At Vanderbilt University, postdoctoral fellow Ming Lei with Professor De-en Jiang used density functional theory to calculate electronic structure of the material. The theory-based calculations and experimental results together showed that hydrides on the support directly participated in hydrogenating carbon dioxide to make methanol and altered the electronic state of copper to enhance methanol-producing reactions at the interface.
To learn more about the kinetics and mechanism of the chemical reaction, He, with ORNL staff member Felipe Polo-Garzon, customized a technique called steady-state isotopic transient kinetic analysis, or SSITKA, for use under high-pressure conditions. They coupled it with an operando high-pressure technique called diffuse reflectance infrared spectroscopy, or DRIFTS.
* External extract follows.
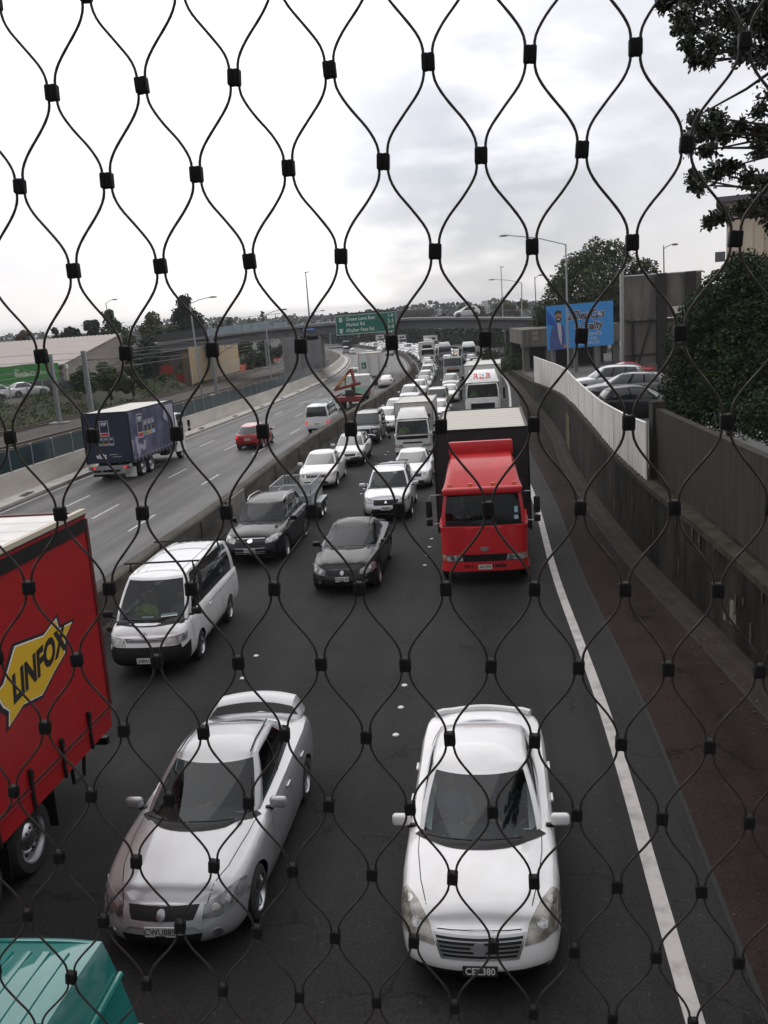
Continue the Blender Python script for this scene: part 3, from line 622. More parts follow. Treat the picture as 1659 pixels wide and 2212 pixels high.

"We developed the method under real reaction conditions to understand both reaction kinetics and mechanisms," said He, now with DOE's Pacific Northwest National Laboratory. "That's going to contribute to the field by filling the gap between ambient and higher-pressure studies."
SSITKA suggested that the hydride-rich perovskite had a higher density of sites that were more active and selective for methanol production. The addition of DRIFTS revealed that a chemical species called formate -; carbon dioxide with a hydrogen atom connected -; was the major reaction intermediate. DRIFTS-SSITKA also showed that subsequent steps to hydrogenate formate into methanol limit the rate of the reaction.
Next, Wu and colleagues will change the reactivity of the hydride in the support by changing the perovskite's composition. "Then you potentially can further increase the performance of your catalyst," Wu said. "This approach of anion tuning of catalysts provides a new paradigm for controlling chemical reactions."